Now of course the Libertarian Party would face a similar difficulty in reverse. While there is plenty for one to disagree with (and, of course, to agree with) in the NDP platform, there is not much to agree with (and, of course, to disagree with) in the lack of a platform in the Libertarian Proposal of essentially having government pull out and do nothing. The Libertarians face the challenge of presenting something people can agree with, while the NDP faces the challenge of not presenting something that could simply bring opposition.
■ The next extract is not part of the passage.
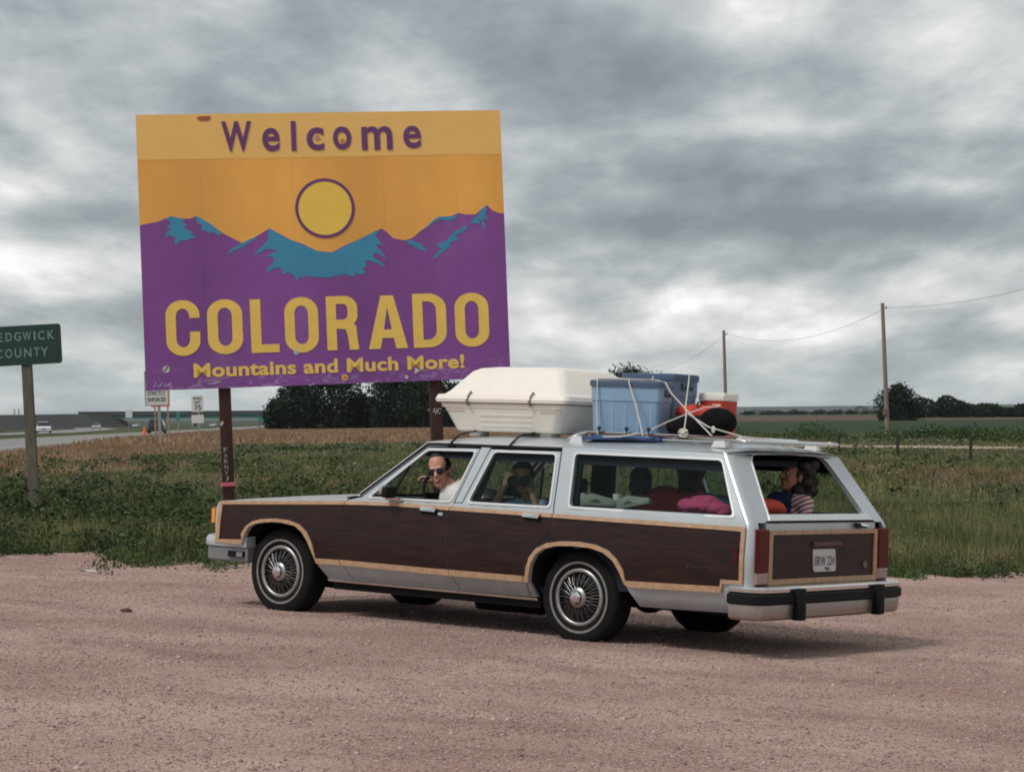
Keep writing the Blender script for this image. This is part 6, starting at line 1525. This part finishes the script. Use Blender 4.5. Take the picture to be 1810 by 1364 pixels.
simple_person('person in a red shirt bending over inside the long side window', (-.35, .12, .75), (-.40, .08, 1.225), -75, 25, M['redshirt'], M['brownhair'],
              [((-.28, .18, .93), (.17, .16, .16)), ((-.24, .20, 1.02), (.15, .13, .12)), ((-.16, .25, .97), (.11, .12, .13))], [((-.12, .28, 1.04), (-.08, .36, .90), (-.02, .30, .80)), ((-.42, .05, 1.06), (-.48, .0, .90), (-.40, -.1, .82))], (-.34, .12, 1.09), 1.0, .98)
stripe = bpy.data.materials.new('striped_jersey'); stripe.use_nodes = True; N = NT(stripe.node_tree)
co = N.node('ShaderNodeTexCoord').outputs['Object']; sp = N.node('ShaderNodeSeparateXYZ'); N.link(co, sp.inputs[0])
wv = N.math('SINE', N.math('MULTIPLY', N.math('ADD', sp.outputs[2], N.math('MULTIPLY', sp.outputs[0], .55)), 170))
sl = N.mix(N.math('GREATER_THAN', wv, .1), (.60, .57, .55), (.38, .05, .07))
N.link(N.mix(N.math('LESS_THAN', sp.outputs[0], -.035), (.02, .035, .10), sl), N.n['Principled BSDF'].inputs['Base Color']); N.n['Principled BSDF'].inputs['Roughness'].default_value = .85
simple_person('curly-haired girl in a navy, white and red striped top looking out of the rear window', (-1.00, -.33, .80), (-.985, -.36, 1.235), 62, -14, stripe, M['brownhair'],
              [((-.99, -.34, .93), (.15, .12, .16))], [((-1.115, -.30, 1.045), (-1.16, -.24, .93), (-1.10, -.10, .90)), ((-.86, -.30, 1.06), (-.80, -.22, .96), (-.86, -.12, .93))], (-.99, -.34, 1.08), 1.0, 1.0, 'skin2',
              [((-.045 + .080 * math.cos(a * 2.4) * (1 - .25 * (a % 2)) - .03 * (a > 7), .088 * math.sin(a * 2.4), .125 - a * .014), (.050, .050, .045)) for a in range(20)] + [((-.06, 0, .02), (.105, .098, .12)), ((.02, 0, .105), (.075, .08, .04))])
# ------------------------------------------------------------------ things inside
def shoe(label, p, rot, pitch, m1, m2):
    t = cthing('sneaker', label, 'shoe', p, rot, 'sneakers in the side window', Matrix.Rotation(pitch, 4, 'Y') @ Matrix.Diagonal((1, 1, .85, 1)))
    prof = [(-.135, .030, .055, .075), (-.12, .036, .07, .085), (-.06, .036, .068, .085), (0, .040, .052, .070), (.06, .044, .035, .052), (.11, .040, .026, .040), (.138, .022, .018, .026)]
    rings = []
    for x, wd, hh_, tp in prof: rings.append([(x, wd * math.cos(a), .018 + max(0, math.sin(a)) * tp + min(0, math.sin(a)) * .01) for a in [2 * PI * k / 12 for k in range(12)]])
    B().loft(rings).build('upper', m1, t, smooth=True)
    B().loft([[(x, wd * 1.12 * c_, z) for c_, z in ((-1, 0), (1, 0), (1, .02), (-1, .02))] for x, wd, _, _ in prof]).build('sole', M['shoe'], t)
    B().ell((-.09, 0, .092), (.032, .022, .01)).build('opening', M['shoedark'], t, smooth=True)
    for k in range(4): B().tube([(-.035 + k * .022, -.024, .085 - k * .009), (-.030 + k * .022, 0, .094 - k * .009), (-.035 + k * .022, .024, .085 - k * .009)], .004, 5).build('lace', M['teeth'], t)
    for s_ in (-1, 1): B().prism([(-.07, .035), (.02, .028), (-.02, .055)], 0, .003, lambda x, y, h, s_=s_: (x, s_ * (.038 + h), y)).build('side_patch', M['shoedark'], t)
    return t
shoe('scuffed pale sneaker in the front corner of the long side window', (-.07, .775, .985), math.radians(215), 0.0, M['shoe'], M['shoedark'])
shoe('white and grey sneaker with its toe propped up beside the red shirt', (-.375, .775, .992), math.radians(180), -.20, M['shoe'], M['shoedark'])
t = cthing('cup', 'small white cup standing behind the propped-up sneaker', 'cup', (-.165, .69, .967)); B().lathe([(0, 0), (.026, 0), (.034, .105), (.030, .105), (.024, .01)], (0, 0, 0), (0, 0, 1), 20).build('cup_body', WP, t, smooth=True)
t = cthing('blanket', 'bunched bright pink blanket pressed against the long side window', 'blanket', (-.93, .76, .985)); b = B()
for c_, rad in (((0, 0, .035), (.19, .085, .062)), ((.10, 0, .03), (.10, .085, .055)), ((-.13, 0, .02), (.10, .08, .045)), ((-.03, .01, .07), (.11, .06, .042)), ((.03, .055, .03), (.09, .04, .03)), ((-.19, .02, 0), (.05, .05, .03))): b.ell(c_, rad)
o = remesh('cloth', b, .008, M['pink'], t, 3)
tx = bpy.data.textures.new('crumple', 'CLOUDS'); tx.noise_scale = .06; md = o.modifiers.new('crumple', 'DISPLACE'); md.texture = tx; md.strength = .03; md.mid_level = .5
bag('bag', 'orange-red canvas bag lying at the left of the rear window', (-1.13, .30, 1.0), 0, [((0, 0, .02), (.10, .26, .065)), ((0, .15, .03), (.09, .14, .06)), ((0, -.15, .0), (.08, .12, .05))], M['redcloth'])
bag('bag', 'dark navy bag heaped behind the pink blanket', (-.93, .55, .98), 0, [((0, 0, .03), (.22, .10, .09)), ((.1, 0, .05), (.1, .08, .08))], M['navyshirt'])
t = cthing('cargo_box', 'low dark box filling the floor behind the tailgate', 'box', (-1.12, 0, .44)); B().rbox((0, 0, .26), (.42, 1.2, .52), .03).build('box_body', M['navy'], t, smooth=True)
# ------------------------------------------------------------------ the air over the plain
hz = B().bbox((-15500, -95, -16), (15500, 13300, 24)).build('haze', None, None)
hm = bpy.data.materials.new('thin_air'); hm.use_nodes = True; N = NT(hm.node_tree)
for n_ in list(N.n): N.n.remove(n_)
pv = N.node('ShaderNodeVolumePrincipled'); pv.inputs['Color'].default_value = (0.80, 0.90, 0.95, 1); pv.inputs['Density'].default_value = 0.000045; pv.inputs['Anisotropy'].default_value = 0.2
N.link(pv.outputs[0], N.node('ShaderNodeOutputMaterial').inputs['Volume'])
hz.data.materials.clear(); hz.data.materials.append(hm); tag(hz, None, None, None, 'stuff')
All parties face similar problems of course, with the challenge varying depending on where it stands along the political spectrum. But then the question becomes, how diversified ought a party's platform to become, so as to give enough people something to support without giving too many reasons to oppose? And if it means streamlining the party's official position on issues while leaving other issues to candidates or MPs to decide for themselves, then who would decide how narrow or wide the party platform would be, and what issues would be party issues and what issues would be left to the candidates?

Machjo

Othe examples that come to mind would be a socially conservative economic socialist, or a socially liberal economic conservative, etc.